The article mentioned actually exists – “Les Objecteurs: La ‘Distance infinie’ de Duchamp,” Quadrum, no. 19, 1965, pp. 6–9. La Collectionneuse was released in 1967; possibly the scene was shot in 1966. One wonders, however, whether the conversation between Jouffroy and Pommereulle that follows is theirs or Rohmer’s. The acting credits in the film begin “avec la collaboration pour l’interprétation et les dialogues de”; what’s said in the film is very close to the text, but inexact. Although it’s isolated, almost certainly their scene in the film isn’t documentary: there’s too much relevance to what happens later. The first paragraph of the story, titled “Haydee,” physically describes the main character of the story; the name of this character, the “collectionneuse” of the title, is that of the actress Haydee Politoff, and the description physically matches the actress.

Or again: in “Claire’s Knee,” Jerome explains to Madame W. and Laura that “he and Aurora first met, six years before, when he was the cultural attaché in Bucharest” (p. 173). Why Bucharest? Presumably because Aurora Cornu, who plays a writer in the film, is a Romanian writer. There’s a further overlay here: Aurora (the character) is a writer and claims that she wants to write use Jerome as a character in her book. It’s not by chance that Aurora and Jerome look at a painting of Don Quixote: as Vargas Llosa noted, in the first book, Quixote makes the mistake of trying to read the world through the lens of a book, while in the second, the world, having read the book about Quixote, keeps expecting him to act like a character in it. Rohmer’s introduction again: “My heroes, somewhat like Don Quixote, think of themselves as characters in a novel, but perhaps there isn’t any novel.”

All of these stories tell the story of a male lead who passes through a point of crisis; all of the narrators attempt to justify their generally reprehensible behavior to themselves with flimsy reasoning, the morality of which is belied by the damage they end up doing to others. The most interesting use of this is in the fifth story, “Claire’s Knee,” where Jerome justifies his desire to be unfaithful by explaining to his novelist friend Aurora (who may be a past lover) that he’s acting in the interest of providing her with a story. There’s a distinct echo here of Choderlos de Laclos: and while Aurora, who is at least partially a stand-in for the director, finds his storytelling useful, she’s aware that his stated reasons aren’t his real ones. As in Les Liaisons dangereuses, the relationship between these two characters is more interesting than what they’re plotting; Jerome, however, isn’t aware enough to notice Aurora’s interest in him, or to notice that she, who he has taken as single, has her own distant fiance. The libertine echoes return in “Love in the Afternoon”: early on, the narrator describes his escape by reading in the subway:

On the train, I much prefer reading books to newspapers, not only because newspapers are cumbersome but also because I can’t immerse myself in the papers. Books lead me further afield, and at present I’m very much taken with books on exploration. Today’s book is entitled Voyage autour du Monde by Bougainville. (pp. 217–8.)

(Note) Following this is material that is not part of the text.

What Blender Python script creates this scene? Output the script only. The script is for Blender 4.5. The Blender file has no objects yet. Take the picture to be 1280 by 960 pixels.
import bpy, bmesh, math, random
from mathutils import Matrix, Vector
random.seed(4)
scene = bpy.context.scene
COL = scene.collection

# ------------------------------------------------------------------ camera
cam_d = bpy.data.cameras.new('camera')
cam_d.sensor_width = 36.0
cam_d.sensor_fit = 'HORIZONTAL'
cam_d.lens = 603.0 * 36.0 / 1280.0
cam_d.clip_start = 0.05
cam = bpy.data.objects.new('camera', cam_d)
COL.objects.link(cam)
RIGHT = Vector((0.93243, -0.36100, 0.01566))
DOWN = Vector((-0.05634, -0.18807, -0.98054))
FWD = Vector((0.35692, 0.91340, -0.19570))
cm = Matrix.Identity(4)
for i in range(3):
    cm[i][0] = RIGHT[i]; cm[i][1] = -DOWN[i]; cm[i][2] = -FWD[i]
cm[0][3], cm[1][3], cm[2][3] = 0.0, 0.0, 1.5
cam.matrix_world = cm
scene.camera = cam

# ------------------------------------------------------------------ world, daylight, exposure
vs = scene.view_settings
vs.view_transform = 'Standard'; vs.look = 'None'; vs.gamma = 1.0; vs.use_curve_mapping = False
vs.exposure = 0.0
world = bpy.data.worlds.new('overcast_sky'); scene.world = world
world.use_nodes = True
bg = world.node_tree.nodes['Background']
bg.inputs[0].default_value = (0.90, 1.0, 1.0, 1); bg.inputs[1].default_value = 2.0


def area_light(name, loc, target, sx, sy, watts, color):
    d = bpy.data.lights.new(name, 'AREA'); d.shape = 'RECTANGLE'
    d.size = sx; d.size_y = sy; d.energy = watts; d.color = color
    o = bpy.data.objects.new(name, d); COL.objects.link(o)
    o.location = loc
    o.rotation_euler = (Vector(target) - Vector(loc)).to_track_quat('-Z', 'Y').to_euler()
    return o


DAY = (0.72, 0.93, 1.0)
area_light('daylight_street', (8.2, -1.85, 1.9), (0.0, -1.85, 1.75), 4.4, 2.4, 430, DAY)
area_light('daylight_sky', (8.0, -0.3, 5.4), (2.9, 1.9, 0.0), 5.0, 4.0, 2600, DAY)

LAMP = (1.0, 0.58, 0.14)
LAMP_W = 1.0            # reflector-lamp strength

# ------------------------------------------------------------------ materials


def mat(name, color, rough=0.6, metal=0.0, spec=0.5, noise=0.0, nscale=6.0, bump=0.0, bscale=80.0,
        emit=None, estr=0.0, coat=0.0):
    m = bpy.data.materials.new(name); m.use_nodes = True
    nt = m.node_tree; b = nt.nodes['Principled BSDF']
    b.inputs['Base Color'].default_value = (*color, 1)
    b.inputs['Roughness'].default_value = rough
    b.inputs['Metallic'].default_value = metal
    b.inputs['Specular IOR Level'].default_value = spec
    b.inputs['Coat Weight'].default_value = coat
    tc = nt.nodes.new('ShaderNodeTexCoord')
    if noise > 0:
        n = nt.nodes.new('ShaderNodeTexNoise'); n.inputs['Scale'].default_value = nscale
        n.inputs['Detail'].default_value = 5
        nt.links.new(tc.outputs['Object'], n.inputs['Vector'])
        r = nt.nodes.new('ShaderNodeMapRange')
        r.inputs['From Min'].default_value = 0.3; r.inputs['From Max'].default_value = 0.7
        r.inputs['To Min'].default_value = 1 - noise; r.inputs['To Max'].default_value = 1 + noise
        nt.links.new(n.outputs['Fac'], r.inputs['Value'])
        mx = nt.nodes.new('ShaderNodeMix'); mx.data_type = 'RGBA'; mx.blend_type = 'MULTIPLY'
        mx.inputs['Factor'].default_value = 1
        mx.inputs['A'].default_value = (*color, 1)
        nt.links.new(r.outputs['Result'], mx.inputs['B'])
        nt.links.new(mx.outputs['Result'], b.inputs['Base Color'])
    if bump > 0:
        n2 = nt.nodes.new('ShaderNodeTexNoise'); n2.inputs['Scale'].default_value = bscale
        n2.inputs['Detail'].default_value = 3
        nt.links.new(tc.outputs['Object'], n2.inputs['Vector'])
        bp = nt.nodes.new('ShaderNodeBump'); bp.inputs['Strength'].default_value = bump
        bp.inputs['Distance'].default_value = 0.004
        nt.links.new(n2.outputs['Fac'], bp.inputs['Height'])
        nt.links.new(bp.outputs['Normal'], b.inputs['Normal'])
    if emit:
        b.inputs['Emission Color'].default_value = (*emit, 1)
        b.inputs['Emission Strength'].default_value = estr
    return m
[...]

Bougainville’s description of Tahiti as paradise, source of the idea of the “noble savage” almost certainly isn’t what the narrator is reading: more likely he’s reading Diderot’s response, Supplément au voyage de Bougainville which sees in the sexual freedom of the Tahitians a model for the libertine reinvention of Western society. (In the film, it’s clear that the narrator’s edition includes Diderot’s supplement.) This also presages Chloe’s later argument against marriage, which the narrator finds tempting, but rejects, that polygamy isn’t degrading to women if women also practice it. For the narrator, it’s an escape from his present bourgeois reality; but it’s not one that he will follow up on.

These stories can’t be separated from the films, and were presumably meant to be read in conjunction with them, although this would have been very difficult for most readers in the 1970s when the films wouldn’t have been immediately accessible as they are now. The films were made from 1962 to 1972; they blossom from black and white shorts about students to full-color feature films about first affianced and finally married couples. While the characters don’t recur – save for a dream sequence in Love in the Afternoon, not reflected in the story – there’s an implicit story of growth, of a director growing more confident with himself. This growing maturity isn’t reflected as much in the stories: while the stories are more complex, Rohmer isn’t interested as much in the different ways that narrative voice can function in fiction. Most of these stories are told in the first person, echoed strongly by the voiceovers of the first films. “La Collectionneuse” starts in the third person from several perspectives (the film’s “prologues”) before it switches to the first. Only “Claire’s Knee” differs, being told in a the third person; this is generally from the perspective of Jerome, but at the end it suddenly switches over to Aurora with a scene that could only be seen by her: “The boy’s left arm is around Claire’s shoulder, and his right hand is caressing her knee.” (p. 213) This isn’t quite reflected in the film: there, the actors sit on a bench with their backs to the camera. The boy may be caressing her knee with his left hand (which would have mattered more to Jerome than to Aurora), but the viewer can’t see this; had the viewer not read the text, they almost certainly would not have presumed this. These are stories that are better told as films, where the camera’s perspective can be unhinged from the task of straightforward narration.